Provided data:
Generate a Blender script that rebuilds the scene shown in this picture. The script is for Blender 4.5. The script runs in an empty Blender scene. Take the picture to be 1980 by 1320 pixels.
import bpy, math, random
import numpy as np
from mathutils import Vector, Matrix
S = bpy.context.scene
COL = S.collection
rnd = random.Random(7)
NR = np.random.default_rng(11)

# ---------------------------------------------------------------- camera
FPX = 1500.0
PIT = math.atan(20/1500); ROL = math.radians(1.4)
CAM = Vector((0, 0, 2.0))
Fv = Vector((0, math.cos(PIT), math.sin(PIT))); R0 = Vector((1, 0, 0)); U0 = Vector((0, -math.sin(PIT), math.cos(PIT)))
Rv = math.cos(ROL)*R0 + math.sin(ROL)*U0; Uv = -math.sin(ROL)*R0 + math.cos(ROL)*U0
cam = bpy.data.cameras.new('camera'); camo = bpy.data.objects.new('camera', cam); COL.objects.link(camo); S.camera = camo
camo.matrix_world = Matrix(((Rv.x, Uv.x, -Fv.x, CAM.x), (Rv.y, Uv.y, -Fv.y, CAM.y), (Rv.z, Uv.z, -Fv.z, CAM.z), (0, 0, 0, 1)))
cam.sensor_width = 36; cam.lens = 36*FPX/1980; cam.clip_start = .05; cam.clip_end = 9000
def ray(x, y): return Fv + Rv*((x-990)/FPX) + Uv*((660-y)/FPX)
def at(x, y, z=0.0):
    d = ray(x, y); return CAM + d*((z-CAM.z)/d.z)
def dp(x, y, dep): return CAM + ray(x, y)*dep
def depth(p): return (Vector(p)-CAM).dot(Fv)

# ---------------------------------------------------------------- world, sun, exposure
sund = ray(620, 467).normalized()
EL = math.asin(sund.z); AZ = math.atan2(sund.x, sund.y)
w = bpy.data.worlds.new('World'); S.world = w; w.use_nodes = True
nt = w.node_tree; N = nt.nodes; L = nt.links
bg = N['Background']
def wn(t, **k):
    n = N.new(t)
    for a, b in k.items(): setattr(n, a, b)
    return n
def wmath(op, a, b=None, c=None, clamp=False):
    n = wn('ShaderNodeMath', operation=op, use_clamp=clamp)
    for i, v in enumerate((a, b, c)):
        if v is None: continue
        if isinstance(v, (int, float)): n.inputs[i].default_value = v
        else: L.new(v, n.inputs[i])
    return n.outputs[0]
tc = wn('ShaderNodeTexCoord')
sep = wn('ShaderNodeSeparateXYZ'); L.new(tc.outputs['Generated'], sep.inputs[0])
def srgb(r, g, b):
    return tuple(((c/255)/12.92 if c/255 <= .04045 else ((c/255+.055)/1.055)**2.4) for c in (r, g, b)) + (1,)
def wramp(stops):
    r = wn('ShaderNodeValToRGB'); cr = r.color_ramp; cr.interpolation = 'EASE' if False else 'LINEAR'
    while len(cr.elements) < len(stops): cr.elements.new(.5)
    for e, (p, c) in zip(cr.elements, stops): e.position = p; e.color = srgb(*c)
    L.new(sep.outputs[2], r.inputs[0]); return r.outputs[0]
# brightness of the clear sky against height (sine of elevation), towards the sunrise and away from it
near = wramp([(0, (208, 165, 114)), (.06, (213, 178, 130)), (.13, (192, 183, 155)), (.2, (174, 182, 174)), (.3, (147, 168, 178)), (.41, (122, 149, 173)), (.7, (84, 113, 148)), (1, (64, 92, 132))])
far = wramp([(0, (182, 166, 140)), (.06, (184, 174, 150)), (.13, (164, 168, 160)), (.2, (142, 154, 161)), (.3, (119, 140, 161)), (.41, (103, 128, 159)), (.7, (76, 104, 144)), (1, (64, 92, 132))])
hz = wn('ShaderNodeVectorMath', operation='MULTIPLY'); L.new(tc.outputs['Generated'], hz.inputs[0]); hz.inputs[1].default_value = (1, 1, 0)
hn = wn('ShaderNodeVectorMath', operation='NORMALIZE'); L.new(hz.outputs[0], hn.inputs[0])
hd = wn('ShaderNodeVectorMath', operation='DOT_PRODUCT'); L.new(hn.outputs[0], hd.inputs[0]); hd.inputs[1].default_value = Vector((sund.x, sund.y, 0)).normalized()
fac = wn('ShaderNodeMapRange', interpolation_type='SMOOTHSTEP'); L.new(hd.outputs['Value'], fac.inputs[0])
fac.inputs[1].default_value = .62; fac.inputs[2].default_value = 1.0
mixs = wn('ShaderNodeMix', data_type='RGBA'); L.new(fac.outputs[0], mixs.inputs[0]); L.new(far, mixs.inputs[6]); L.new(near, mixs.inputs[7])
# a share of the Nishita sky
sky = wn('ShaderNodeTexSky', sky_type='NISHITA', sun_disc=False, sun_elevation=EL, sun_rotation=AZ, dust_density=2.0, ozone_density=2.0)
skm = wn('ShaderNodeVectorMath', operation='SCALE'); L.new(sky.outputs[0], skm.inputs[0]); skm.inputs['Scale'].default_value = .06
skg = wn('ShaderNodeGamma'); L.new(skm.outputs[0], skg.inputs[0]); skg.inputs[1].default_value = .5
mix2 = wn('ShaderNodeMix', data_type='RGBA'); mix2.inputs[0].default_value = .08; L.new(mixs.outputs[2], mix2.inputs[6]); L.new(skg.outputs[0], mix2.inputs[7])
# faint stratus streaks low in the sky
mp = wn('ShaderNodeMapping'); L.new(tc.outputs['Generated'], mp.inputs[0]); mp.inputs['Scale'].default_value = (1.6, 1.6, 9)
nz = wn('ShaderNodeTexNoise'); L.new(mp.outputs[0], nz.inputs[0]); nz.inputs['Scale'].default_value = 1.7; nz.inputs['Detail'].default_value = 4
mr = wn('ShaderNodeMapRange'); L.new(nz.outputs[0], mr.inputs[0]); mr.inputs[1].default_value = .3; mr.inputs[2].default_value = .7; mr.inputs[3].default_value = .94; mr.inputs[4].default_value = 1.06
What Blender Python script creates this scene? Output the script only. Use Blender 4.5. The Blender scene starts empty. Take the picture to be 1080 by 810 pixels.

The exercise: Write out every entry again exactly, please, with nothing missing.

Result of the task:
Generate a Blender script that rebuilds the scene shown in this picture. The script is for Blender 4.5. The script runs in an empty Blender scene. Take the picture to be 1980 by 1320 pixels.
import bpy, math, random
import numpy as np
from mathutils import Vector, Matrix
S = bpy.context.scene
COL = S.collection
rnd = random.Random(7)
NR = np.random.default_rng(11)

# ---------------------------------------------------------------- camera
FPX = 1500.0
PIT = math.atan(20/1500); ROL = math.radians(1.4)
CAM = Vector((0, 0, 2.0))
Fv = Vector((0, math.cos(PIT), math.sin(PIT))); R0 = Vector((1, 0, 0)); U0 = Vector((0, -math.sin(PIT), math.cos(PIT)))
Rv = math.cos(ROL)*R0 + math.sin(ROL)*U0; Uv = -math.sin(ROL)*R0 + math.cos(ROL)*U0
cam = bpy.data.cameras.new('camera'); camo = bpy.data.objects.new('camera', cam); COL.objects.link(camo); S.camera = camo
camo.matrix_world = Matrix(((Rv.x, Uv.x, -Fv.x, CAM.x), (Rv.y, Uv.y, -Fv.y, CAM.y), (Rv.z, Uv.z, -Fv.z, CAM.z), (0, 0, 0, 1)))
cam.sensor_width = 36; cam.lens = 36*FPX/1980; cam.clip_start = .05; cam.clip_end = 9000
def ray(x, y): return Fv + Rv*((x-990)/FPX) + Uv*((660-y)/FPX)
def at(x, y, z=0.0):
    d = ray(x, y); return CAM + d*((z-CAM.z)/d.z)
def dp(x, y, dep): return CAM + ray(x, y)*dep
def depth(p): return (Vector(p)-CAM).dot(Fv)

# ---------------------------------------------------------------- world, sun, exposure
sund = ray(620, 467).normalized()
EL = math.asin(sund.z); AZ = math.atan2(sund.x, sund.y)
w = bpy.data.worlds.new('World'); S.world = w; w.use_nodes = True
nt = w.node_tree; N = nt.nodes; L = nt.links
bg = N['Background']
def wn(t, **k):
    n = N.new(t)
    for a, b in k.items(): setattr(n, a, b)
    return n
def wmath(op, a, b=None, c=None, clamp=False):
    n = wn('ShaderNodeMath', operation=op, use_clamp=clamp)
    for i, v in enumerate((a, b, c)):
        if v is None: continue
        if isinstance(v, (int, float)): n.inputs[i].default_value = v
        else: L.new(v, n.inputs[i])
    return n.outputs[0]
tc = wn('ShaderNodeTexCoord')
sep = wn('ShaderNodeSeparateXYZ'); L.new(tc.outputs['Generated'], sep.inputs[0])
def srgb(r, g, b):
    return tuple(((c/255)/12.92 if c/255 <= .04045 else ((c/255+.055)/1.055)**2.4) for c in (r, g, b)) + (1,)
def wramp(stops):
    r = wn('ShaderNodeValToRGB'); cr = r.color_ramp; cr.interpolation = 'EASE' if False else 'LINEAR'
    while len(cr.elements) < len(stops): cr.elements.new(.5)
    for e, (p, c) in zip(cr.elements, stops): e.position = p; e.color = srgb(*c)
    L.new(sep.outputs[2], r.inputs[0]); return r.outputs[0]
# brightness of the clear sky against height (sine of elevation), towards the sunrise and away from it
near = wramp([(0, (208, 165, 114)), (.06, (213, 178, 130)), (.13, (192, 183, 155)), (.2, (174, 182, 174)), (.3, (147, 168, 178)), (.41, (122, 149, 173)), (.7, (84, 113, 148)), (1, (64, 92, 132))])
far = wramp([(0, (182, 166, 140)), (.06, (184, 174, 150)), (.13, (164, 168, 160)), (.2, (142, 154, 161)), (.3, (119, 140, 161)), (.41, (103, 128, 159)), (.7, (76, 104, 144)), (1, (64, 92, 132))])
hz = wn('ShaderNodeVectorMath', operation='MULTIPLY'); L.new(tc.outputs['Generated'], hz.inputs[0]); hz.inputs[1].default_value = (1, 1, 0)
hn = wn('ShaderNodeVectorMath', operation='NORMALIZE'); L.new(hz.outputs[0], hn.inputs[0])
hd = wn('ShaderNodeVectorMath', operation='DOT_PRODUCT'); L.new(hn.outputs[0], hd.inputs[0]); hd.inputs[1].default_value = Vector((sund.x, sund.y, 0)).normalized()
fac = wn('ShaderNodeMapRange', interpolation_type='SMOOTHSTEP'); L.new(hd.outputs['Value'], fac.inputs[0])
fac.inputs[1].default_value = .62; fac.inputs[2].default_value = 1.0
mixs = wn('ShaderNodeMix', data_type='RGBA'); L.new(fac.outputs[0], mixs.inputs[0]); L.new(far, mixs.inputs[6]); L.new(near, mixs.inputs[7])
# a share of the Nishita sky
sky = wn('ShaderNodeTexSky', sky_type='NISHITA', sun_disc=False, sun_elevation=EL, sun_rotation=AZ, dust_density=2.0, ozone_density=2.0)
skm = wn('ShaderNodeVectorMath', operation='SCALE'); L.new(sky.outputs[0], skm.inputs[0]); skm.inputs['Scale'].default_value = .06
skg = wn('ShaderNodeGamma'); L.new(skm.outputs[0], skg.inputs[0]); skg.inputs[1].default_value = .5
mix2 = wn('ShaderNodeMix', data_type='RGBA'); mix2.inputs[0].default_value = .08; L.new(mixs.outputs[2], mix2.inputs[6]); L.new(skg.outputs[0], mix2.inputs[7])
# faint stratus streaks low in the sky
mp = wn('ShaderNodeMapping'); L.new(tc.outputs['Generated'], mp.inputs[0]); mp.inputs['Scale'].default_value = (1.6, 1.6, 9)
nz = wn('ShaderNodeTexNoise'); L.new(mp.outputs[0], nz.inputs[0]); nz.inputs['Scale'].default_value = 1.7; nz.inputs['Detail'].default_value = 4
mr = wn('ShaderNodeMapRange'); L.new(nz.outputs[0], mr.inputs[0]); mr.inputs[1].default_value = .3; mr.inputs[2].default_value = .7; mr.inputs[3].default_value = .94; mr.inputs[4].default_value = 1.06
What Blender Python script creates this scene? Output the script only. Use Blender 4.5. The Blender scene starts empty. Take the picture to be 1080 by 810 pixels.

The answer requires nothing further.